As a 1966 Shaw Brothers special FX extravaganza, The Monkey Goes West also succeeds handily. Nearly every minute of the film is filled with some form of visual trickery and this makes for a thoroughly enjoyable film. The makeup for both Monkey and Pigsy looks superb and sells the characters so well that there is never a moment when you think of them as anything but their characters. The real star of the show though is all the dissolve and editing techniques employed to make the characters seem as magical as they should. Monkey jumps from one side of the screen to the other without breaking a sweat and he grabs his staff out of mid-air throughout the film. The editing in these sequences is spot-on fantastic and virtually seamless. There’s one moment towards the end where Pigsy swings his iron rake at an enemy, only to have her quickly disappear, his swing continuing on through the thin mountain air. To cut on action so perfectly is an incredible achievement, and even advancing frame-by-frame doesn’t betray the accomplishment. This is but one moment of excellent cut-on-action editing, in a film absolutely full of them.

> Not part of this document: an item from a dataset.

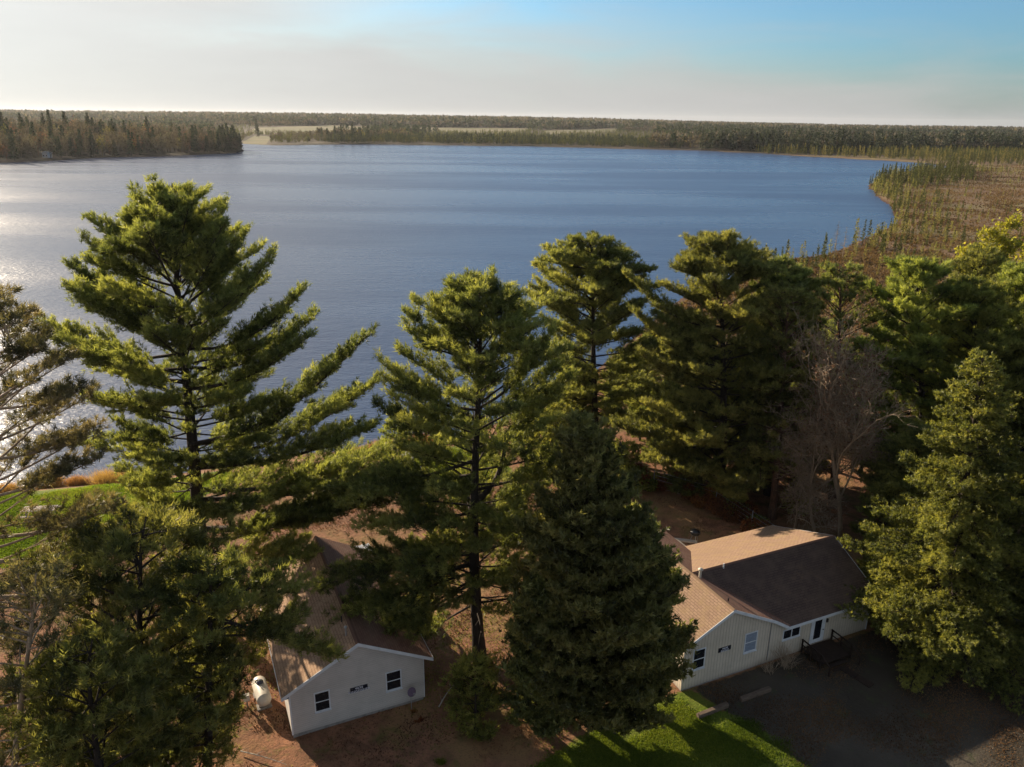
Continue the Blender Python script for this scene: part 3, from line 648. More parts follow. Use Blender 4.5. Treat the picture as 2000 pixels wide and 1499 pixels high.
MB().tube([(4.1, 4.1, 5.6), (4.1, 4.1, 6.45)], .10, 12).lathe((4.1, 4.1, 6.40), [(0, .10), (.02, .19), (.10, .19), (.20, .05)], 14).build('chimney_pipe', M_tank, c2)
MB().tube([(4.15, .9, 5.6), (4.15, .9, 5.98)], .05, 8).build('vent_pipe', M_black, c2)
MB().tube([(6.6, 4.5, 5.7), (6.6, 4.5, 6.12)], .05, 8).build('vent_pipe', M_trim, c2)
MB().tube([(7.6, -.05, 3.55), (7.6, -.05, .3)], .03, 8).build('cable_conduit', M_metal, c2)
fl = MB(); 
for i in range(10):
    a = ax_+.1+(wr-ax_-.2)*0; 
px_ = [(x, yv(x), zw(x)+.012) for x in np.linspace(ax_+.3, 8.7, 12)]
fl = MB(); fl.tube([(p[0], p[1], p[2]+.01) for p in px_], .05, 4); fl.build('valley_flashing', M_sh2, c2)
porch(c2, .5, 7.6, 13.62, 16.4, 3.35, 2.85)
# stoop in front of the white door
st_ = empty('door_stoop', C0+EX*12.3, CA); tag(st_, 'dark wooden stoop with two handrails in front of the white door', 'stoop')
g = MB()
for i in range(13): g.box((-1.5, -.15-.155*i-.14, .42), (1.45, -.15-.155*i, .46))
g.build('landing', M_dwood, st_)
g = MB(); 
for k in range(2): g.box((-.8, -2.5-.30*k, .26-.17*k-.04), (.8, -2.2-.30*k, .26-.17*k))
g.build('step', M_dwood, st_)
for sx in (-1.5, 1.45):
    g = MB(); g.box((sx-.06, -2.1, 1.22), (sx+.06, -.12, 1.28)); g.box((sx-.03, -2.1, .78), (sx+.03, -.12, .84))
    for yy in (-2.08, -1.1, -.2): g.box((sx-.05, yy-.05, -.1), (sx+.05, yy+.05, 1.22))
    g.prism([(sx-.06, -2.1, 1.28), (sx+.06, -2.1, 1.28), (sx+.06, -3.0, .75), (sx-.06, -3.0, .75)], (0, 0, -.06)); g.box((sx-.05, -3.0, -.1), (sx+.05, -2.9, .72))
    g.build('handrail', M_dwood, st_)

# ------------------------------------------------------------------ propane tank
T0 = A0+EX*-1.35+EY*4.35
tk = empty('propane_tank', T0, CA+R(90)+R(4)); tag(tk, 'cream propane tank with a dark dome lid lying beside the grey cabin', 'tank')
hl, rr = 1.15, .56
pf = [(-hl-.36, .02), (-hl-.34, .18), (-hl-.25, .36), (-hl-.12, .49), (-hl, .555)]+[(-hl+.02, rr), (hl-.02, rr)]+[(hl, .555), (hl+.12, .49), (hl+.25, .36), (hl+.34, .18), (hl+.36, .02)]
MB().lathe((0, 0, .92), pf, 32, (1, 0, 0)).build('shell', M_tank, tk, smooth_=True)
MB().lathe((.35, 0, 1.40), [(0, .27), (.14, .27), (.24, .22), (.29, .10), (.30, .01)], 20).build('dome_lid', M_tankd, tk, smooth_=True)
MB().tube([(-.35, 0, 1.46), (-.35, 0, 1.58)], .05, 8).build('valve', M_metal, tk)
for x in (-.75, .75):
    MB().prism([(x-.06, -.42, .12), (x-.06, .42, .12), (x-.06, .36, .62), (x-.06, -.36, .62)], (.12, 0, 0)).build('leg', M_tank, tk)
    MB().box((x-.35, -.55, -.02), (x+.35, .55, .12)).build('concrete_pad', M_conc, tk)
tk.scale = (.86,)*3
u_ = empty('utility_box', A0+EX*-2.35+EY*4.1, CA); tag(u_, 'small pale utility box on a post left of the propane tank', 'utility box')
MB().box((-.2, -.16, .55), (.2, .16, 1.0)).build('box', M_tank, u_, bevel=.02); MB().box((-.05, -.05, -.2), (.05, .05, .55)).build('post', M_wood, u_)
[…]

There are a couple of FX moments that aren’t so hot today though, notably the compositing when the action moves underwater. The elaborate underwater cave set is placed in front of a fish aquarium via the magic of film printing and compositing techniques, but there are giant blue lines around the join points and a lot of the actor footage is noticeably lighter in color and contrast. It’s not a big deal to me, but many will find this aspect distracting, laughable or just plain ugly. The other big questionable effect is the giant dragon that Monkey fights early on. It’s one of my favorite moments in the film, but it’s also one of the most campy and unrealistic looking Shaw Brothers creations I’ve ever seen. I was simultaneously laughing at it and frightened for Monkey and the threatened monk as I had already bought into the story and was engaged fully. Such are the perils of watching FX-heavy films from forty-five years ago.

I enjoyed The Monkey Goes West even more than I expected to. It’s a great adventure filled with fun characters and all kinds of supernatural wackiness. If you have any interest in the classic Chinese novel Journey to the West, this Shaw Brothers production is a great way to experience the tale without all the effort of reading. And if anything, it only made me more excited to get a copy and rip into it, something I’ve contemplated doing for several years now.